Paul Caponigro
[Photographer, b. 1932, Boston, Massachusetts, lives in Cushing, Maine.]

 Photography’s potential as a great image-maker and communicator is really no different from the same potential in the best poetry where familiar, everyday words, placed within a special context, can soar above the intellect and touch subtle reality in a unique way. 

Roland Barthes
[Writer, critic, and theorist, b. 1915, Cherbourg, d. 1980, Paris.]

 The photograph touches me if I withdraw it from its usual blah-blah: “Technique,” “Reality,” “Reportage,” “Art,” etc.: to say nothing, to shut my eyes, to allow the detail to arise of its own accord into affective consciousness. 

David Levi Strauss
[Writer and critic, b. 1953, Junction City, Kansas, lives in New York.]

 It’s not that we mistake photographs for reality; we prefer them to reality. 

Hannah Höch
[Artist and photographer, b. 1889, Gotha, Germany, d. 1978, Berlin.]

 Of course, the camera is a far more objective and trustworthy witness than a human being. We know that a Brueghel or Goya or James Ensor can have visions or hallucinations, but it is generally admitted that a camera can photograph only what is actually there, standing in the real world before its lens. 

Emile Zola
[Writer, b. 1840, Paris, France, d. 1902, Paris.]

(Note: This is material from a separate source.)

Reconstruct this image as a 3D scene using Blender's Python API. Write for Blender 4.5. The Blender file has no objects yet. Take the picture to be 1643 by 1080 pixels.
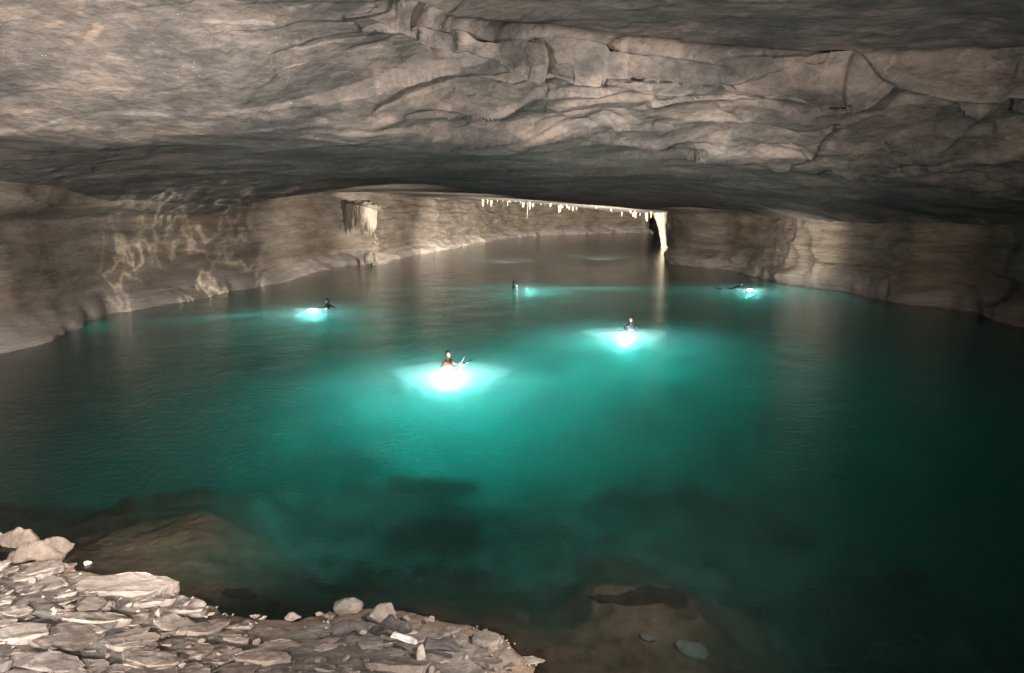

 The word realist means nothing to me, because I would subordinate reality to temperament. Give me what is true and I applaud; but give me what is individual and alive and I applaud even more. 

Susan Sontag
[Writer, theorist, and critic, b. 1933, New York, d. 2004, New York.]

 To speak of reality becoming a spectacle is a breathtaking provincialism. It universalizes the viewing habits of a small, educated part of the world, where news has been converted into entertainment... It assumes that everyone is a spectator. It suggests, perversely, unseriously, that there is no real suffering in the world. 

Roland Barthes
[Writer, critic, and theorist, b. 1915, Cherbourg, d. 1980, Paris.]

 Certainly the image is not the reality but at least its perfect analagon and it is exactly this analogical perfection which, to common sense, defines the photograph. 

Gabriel Orozco
[Artist, b. 1962, Jalapa, Veracruz, Mexico, lives in New York, Paris, and Mexico City.]

 ... what is important is not so much what people see in the gallery or the museum, but what people see after looking at these things, how they confront reality again. Really great art regenerates the perception of reality; the reality becomes richer, better or not, just different.